- [What is being asked]: Exactly the lines from the start of the data below through the line that contains "COL = sc.collection" are to be copied, with pictures left out.

- [Stored data]:
************

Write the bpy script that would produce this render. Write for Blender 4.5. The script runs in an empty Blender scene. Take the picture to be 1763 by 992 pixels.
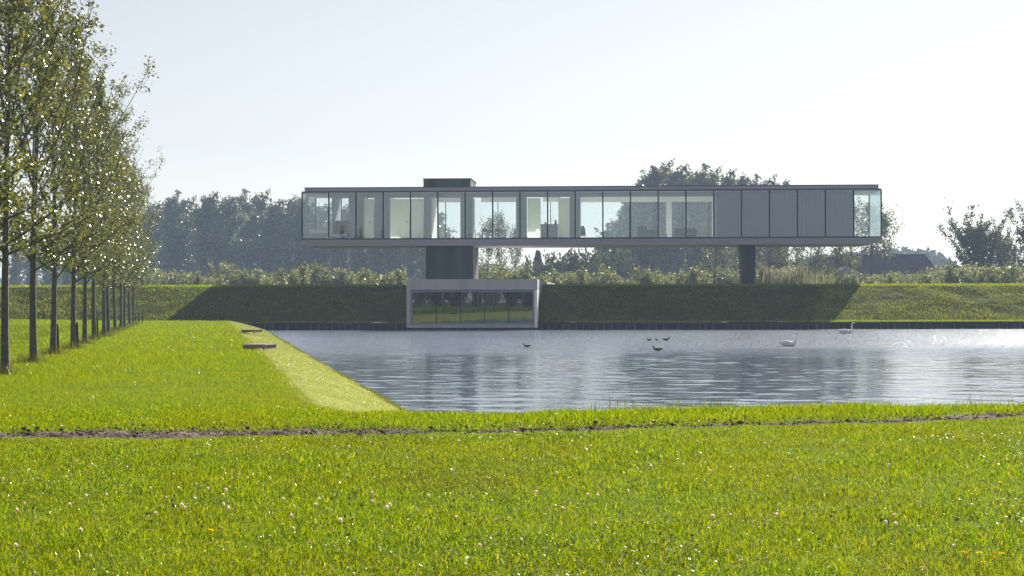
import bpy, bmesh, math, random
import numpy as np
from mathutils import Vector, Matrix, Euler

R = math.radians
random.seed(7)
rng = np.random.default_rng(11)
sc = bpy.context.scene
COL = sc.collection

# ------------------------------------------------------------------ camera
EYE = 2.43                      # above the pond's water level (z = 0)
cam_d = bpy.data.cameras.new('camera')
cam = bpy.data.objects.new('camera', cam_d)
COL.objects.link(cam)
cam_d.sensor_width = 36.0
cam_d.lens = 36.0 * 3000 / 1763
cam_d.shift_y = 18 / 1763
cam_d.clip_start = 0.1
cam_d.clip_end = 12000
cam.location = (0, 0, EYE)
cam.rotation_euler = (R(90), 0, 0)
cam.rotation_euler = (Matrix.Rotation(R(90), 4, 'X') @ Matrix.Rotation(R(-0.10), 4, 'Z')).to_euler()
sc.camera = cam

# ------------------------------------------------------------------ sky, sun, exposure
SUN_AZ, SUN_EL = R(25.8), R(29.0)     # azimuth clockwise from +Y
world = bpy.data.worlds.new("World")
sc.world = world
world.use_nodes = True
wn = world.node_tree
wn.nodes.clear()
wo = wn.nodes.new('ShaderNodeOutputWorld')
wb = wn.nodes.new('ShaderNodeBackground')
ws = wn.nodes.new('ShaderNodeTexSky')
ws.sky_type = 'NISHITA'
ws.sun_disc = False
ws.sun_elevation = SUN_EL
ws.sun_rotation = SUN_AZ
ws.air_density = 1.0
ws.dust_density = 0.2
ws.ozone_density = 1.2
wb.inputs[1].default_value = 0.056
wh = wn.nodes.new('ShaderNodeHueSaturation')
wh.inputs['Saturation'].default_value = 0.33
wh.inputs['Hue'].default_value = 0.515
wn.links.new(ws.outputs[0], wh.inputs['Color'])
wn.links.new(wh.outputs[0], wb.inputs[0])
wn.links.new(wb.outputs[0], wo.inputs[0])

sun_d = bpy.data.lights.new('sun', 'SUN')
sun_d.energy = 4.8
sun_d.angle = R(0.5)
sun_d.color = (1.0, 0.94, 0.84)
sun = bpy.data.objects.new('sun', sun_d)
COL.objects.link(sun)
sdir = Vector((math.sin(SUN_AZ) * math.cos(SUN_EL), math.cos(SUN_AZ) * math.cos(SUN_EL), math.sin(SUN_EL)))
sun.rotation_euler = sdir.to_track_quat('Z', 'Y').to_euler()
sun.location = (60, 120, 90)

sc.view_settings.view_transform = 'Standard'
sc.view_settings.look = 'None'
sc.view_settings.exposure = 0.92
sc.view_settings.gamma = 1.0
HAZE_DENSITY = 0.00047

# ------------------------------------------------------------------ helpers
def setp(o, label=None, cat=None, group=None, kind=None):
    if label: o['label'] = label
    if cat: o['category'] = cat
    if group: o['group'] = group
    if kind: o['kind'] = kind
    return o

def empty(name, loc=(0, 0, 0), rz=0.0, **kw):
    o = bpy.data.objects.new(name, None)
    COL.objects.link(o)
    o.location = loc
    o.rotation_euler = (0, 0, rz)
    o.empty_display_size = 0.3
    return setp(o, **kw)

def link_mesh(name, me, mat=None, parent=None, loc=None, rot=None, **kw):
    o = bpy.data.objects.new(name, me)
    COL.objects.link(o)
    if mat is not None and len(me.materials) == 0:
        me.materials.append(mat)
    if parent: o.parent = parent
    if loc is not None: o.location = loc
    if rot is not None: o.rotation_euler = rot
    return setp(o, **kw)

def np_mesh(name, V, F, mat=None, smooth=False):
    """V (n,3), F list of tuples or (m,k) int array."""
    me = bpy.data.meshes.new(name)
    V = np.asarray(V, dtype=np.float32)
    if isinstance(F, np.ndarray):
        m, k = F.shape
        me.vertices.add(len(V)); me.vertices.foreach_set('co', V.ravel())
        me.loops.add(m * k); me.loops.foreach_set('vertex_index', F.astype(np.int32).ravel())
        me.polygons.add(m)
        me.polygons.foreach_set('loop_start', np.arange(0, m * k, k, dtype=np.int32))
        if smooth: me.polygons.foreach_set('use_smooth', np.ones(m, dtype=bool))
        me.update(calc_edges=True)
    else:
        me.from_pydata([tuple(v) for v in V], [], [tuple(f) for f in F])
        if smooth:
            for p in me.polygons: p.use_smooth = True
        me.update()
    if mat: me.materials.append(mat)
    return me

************

- [Reply to the task]:
Write the bpy script that would produce this render. Write for Blender 4.5. The script runs in an empty Blender scene. Take the picture to be 1763 by 992 pixels.
import bpy, bmesh, math, random
import numpy as np
from mathutils import Vector, Matrix, Euler

R = math.radians
random.seed(7)
rng = np.random.default_rng(11)
sc = bpy.context.scene
COL = sc.collection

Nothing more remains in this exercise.